Giambattista Vico (1668 a 1744), filósofo italiano, criador do princípio da “heterogênese dos fins”.

É entediante, mas tenho o dever de relembrar, talvez a pessoas de cultura como professores, realidades elementares mas que devem ser bem entendidas. Que fique claro, por causa do que Vico chamava de “heterogênese dos fins” (boas intenções que, postas em prática, produzem efeitos contrários aos esperados), a renúncia de nossas perspectivas e das nossas tradições não nos leva à paz. Mas pode nos levar à guerra, não só a do renascente Estado Islâmico, mas também de outras partes dos confins do mundo muçulmano.
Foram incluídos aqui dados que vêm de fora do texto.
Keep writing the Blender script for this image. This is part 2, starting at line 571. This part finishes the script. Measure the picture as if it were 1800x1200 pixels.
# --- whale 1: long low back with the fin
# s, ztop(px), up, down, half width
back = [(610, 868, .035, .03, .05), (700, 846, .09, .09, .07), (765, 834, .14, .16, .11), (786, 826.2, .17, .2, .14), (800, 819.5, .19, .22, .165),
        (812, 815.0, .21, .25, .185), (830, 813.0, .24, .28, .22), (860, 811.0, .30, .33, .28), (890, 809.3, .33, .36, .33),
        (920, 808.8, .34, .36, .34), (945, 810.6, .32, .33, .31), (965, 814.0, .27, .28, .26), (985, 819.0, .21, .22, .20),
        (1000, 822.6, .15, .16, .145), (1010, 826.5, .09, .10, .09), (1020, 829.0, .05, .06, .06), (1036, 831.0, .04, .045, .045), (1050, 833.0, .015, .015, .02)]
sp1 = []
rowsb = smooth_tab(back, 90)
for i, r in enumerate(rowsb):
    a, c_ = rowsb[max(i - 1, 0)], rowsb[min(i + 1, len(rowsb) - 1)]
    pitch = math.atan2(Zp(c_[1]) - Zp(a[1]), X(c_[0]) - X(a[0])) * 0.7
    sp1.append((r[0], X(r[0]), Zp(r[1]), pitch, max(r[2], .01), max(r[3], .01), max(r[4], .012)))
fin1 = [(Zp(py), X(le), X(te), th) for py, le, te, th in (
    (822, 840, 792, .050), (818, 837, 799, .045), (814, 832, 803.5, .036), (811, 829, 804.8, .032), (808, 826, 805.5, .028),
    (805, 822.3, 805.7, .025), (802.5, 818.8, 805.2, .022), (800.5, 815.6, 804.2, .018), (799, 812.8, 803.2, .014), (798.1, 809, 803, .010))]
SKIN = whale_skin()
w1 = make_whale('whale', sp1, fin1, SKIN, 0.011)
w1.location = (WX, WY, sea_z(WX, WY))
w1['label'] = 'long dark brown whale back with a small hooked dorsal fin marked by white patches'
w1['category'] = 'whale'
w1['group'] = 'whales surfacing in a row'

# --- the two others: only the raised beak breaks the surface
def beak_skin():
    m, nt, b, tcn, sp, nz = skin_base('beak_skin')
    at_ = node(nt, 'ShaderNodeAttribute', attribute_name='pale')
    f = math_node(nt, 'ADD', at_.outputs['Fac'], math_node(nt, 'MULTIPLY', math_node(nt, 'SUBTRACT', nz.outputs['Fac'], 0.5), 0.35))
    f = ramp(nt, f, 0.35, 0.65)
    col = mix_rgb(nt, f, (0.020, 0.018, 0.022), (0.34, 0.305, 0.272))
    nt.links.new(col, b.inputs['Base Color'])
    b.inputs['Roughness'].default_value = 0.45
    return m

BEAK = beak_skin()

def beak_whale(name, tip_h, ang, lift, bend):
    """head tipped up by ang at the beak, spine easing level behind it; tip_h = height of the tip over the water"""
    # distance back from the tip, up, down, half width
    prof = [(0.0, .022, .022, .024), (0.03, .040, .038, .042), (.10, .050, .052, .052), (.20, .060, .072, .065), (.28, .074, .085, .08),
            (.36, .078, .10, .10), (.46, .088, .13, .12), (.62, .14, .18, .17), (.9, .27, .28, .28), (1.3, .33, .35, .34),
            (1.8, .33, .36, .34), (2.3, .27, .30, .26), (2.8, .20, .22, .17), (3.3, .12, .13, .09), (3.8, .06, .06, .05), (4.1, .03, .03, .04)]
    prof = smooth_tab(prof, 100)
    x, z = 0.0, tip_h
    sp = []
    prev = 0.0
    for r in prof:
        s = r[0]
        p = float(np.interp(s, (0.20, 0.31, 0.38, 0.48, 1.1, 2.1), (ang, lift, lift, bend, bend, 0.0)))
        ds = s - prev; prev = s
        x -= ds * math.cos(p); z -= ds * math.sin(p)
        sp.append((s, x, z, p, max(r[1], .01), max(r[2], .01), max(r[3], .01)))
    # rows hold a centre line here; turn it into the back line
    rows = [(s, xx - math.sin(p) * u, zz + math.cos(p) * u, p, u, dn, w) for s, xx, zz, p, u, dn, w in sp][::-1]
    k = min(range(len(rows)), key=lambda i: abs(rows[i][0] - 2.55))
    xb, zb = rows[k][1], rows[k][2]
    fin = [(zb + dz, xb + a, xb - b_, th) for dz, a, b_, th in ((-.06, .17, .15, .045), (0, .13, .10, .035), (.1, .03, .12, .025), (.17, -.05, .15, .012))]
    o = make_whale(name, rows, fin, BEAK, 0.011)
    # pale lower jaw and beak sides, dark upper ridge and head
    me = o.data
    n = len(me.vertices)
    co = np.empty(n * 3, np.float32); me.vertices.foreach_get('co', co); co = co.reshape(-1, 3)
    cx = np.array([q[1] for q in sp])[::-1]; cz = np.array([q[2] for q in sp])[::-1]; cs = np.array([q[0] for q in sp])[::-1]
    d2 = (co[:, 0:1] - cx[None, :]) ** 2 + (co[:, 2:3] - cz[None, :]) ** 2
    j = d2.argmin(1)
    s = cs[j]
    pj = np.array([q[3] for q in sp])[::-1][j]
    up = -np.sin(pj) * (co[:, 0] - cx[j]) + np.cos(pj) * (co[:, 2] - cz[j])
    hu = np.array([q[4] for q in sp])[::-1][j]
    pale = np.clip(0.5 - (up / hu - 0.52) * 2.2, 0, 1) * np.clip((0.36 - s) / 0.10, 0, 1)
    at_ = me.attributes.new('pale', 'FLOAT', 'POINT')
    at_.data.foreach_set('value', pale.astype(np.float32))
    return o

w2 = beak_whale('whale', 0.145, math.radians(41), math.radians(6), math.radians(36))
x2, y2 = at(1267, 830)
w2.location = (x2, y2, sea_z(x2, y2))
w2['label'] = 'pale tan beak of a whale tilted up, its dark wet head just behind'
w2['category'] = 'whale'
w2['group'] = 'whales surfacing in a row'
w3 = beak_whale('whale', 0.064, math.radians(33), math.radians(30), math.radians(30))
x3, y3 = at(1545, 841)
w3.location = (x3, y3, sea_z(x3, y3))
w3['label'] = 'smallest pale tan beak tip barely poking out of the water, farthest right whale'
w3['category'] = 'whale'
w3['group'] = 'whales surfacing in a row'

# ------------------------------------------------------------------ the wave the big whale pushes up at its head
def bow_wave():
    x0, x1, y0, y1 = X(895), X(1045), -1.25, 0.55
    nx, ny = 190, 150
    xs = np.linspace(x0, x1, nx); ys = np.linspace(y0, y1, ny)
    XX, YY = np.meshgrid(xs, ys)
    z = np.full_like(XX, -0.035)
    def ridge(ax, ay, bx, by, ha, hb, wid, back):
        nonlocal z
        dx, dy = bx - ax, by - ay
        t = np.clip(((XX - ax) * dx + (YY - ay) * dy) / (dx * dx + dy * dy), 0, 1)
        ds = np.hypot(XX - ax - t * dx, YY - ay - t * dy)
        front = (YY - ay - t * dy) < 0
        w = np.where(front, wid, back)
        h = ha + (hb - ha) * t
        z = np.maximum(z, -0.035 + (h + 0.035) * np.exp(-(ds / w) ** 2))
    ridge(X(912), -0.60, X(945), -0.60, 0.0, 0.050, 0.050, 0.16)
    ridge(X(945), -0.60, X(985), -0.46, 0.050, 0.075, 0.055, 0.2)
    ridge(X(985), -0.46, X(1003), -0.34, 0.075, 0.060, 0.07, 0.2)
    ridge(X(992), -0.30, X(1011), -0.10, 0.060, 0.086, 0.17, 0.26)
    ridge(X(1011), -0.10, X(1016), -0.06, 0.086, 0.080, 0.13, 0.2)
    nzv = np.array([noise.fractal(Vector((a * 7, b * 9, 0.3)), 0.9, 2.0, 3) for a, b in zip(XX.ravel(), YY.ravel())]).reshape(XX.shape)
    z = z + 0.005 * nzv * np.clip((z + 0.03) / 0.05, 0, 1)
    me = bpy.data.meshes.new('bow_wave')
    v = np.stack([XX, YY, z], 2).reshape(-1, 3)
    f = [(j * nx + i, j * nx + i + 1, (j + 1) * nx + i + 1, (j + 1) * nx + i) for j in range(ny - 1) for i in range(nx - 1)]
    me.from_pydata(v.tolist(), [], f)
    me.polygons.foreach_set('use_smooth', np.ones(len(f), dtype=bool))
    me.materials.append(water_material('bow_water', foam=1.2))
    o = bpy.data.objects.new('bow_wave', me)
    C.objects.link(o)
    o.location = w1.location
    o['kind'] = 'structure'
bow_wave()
Mundo cada vez mais convencido de que a nossa negligência religiosa é a confirmação de que estamos prontos a nos render, maduros para a islamização, pelo bem ou pela força. E nisso, deve ser dito, eles não estão completamente errados.

Na verdade, como o Natal, o nascimento de Cristo, pode defender o Ocidente (europeu e norte-americano) se esse mesmo Ocidente há tempos toma atitudes para lhe apagar o nome? Se por anos vem sendo substituído, e isso é inaceitável, o “Merry Christmas” (Feliz Natal) por um “Season’s greetings” (Felicitações pela nova estação). E o que tem a ver a criança de Belém com o velho Papai Noel obeso da Coca-Cola? E qual a conexão entre o “Bem-aventurados os pobres” e o triunfo comercial do final de dezembro? E o que dizer (os sites de internet estão cheios) das maliciosas roupas íntimas oferecidas às mulheres, a fim de terem um sexo todo especial na noite em que se festeja o nascimento do Messias?

No fundo, sejamos justos, por que dar tanta importância a um representante de escola, onde professores e alunos, da mesma forma que seus iguais do Ocidente inteiro, em grande parte foram afastados do significado e da mensagem deste Nascimento? Em nome de quais “valores” devemos permanecer em defesa, nós, cidadãos de uma Europa que se recusa a reconhecer que suas raízes estão — não apenas, é claro, mas a maior parte — nestes vinte séculos de história transcorridos desde o parto de Maria num vilarejo da Judeia?

Há, nestes casos, o sentimento de que já vimos isso antes. Certo mesmo, é que nunca falta hipocrisia.

(Texto publicado no dia 01/12/2015 no jornal italiano Corriere della Sera.)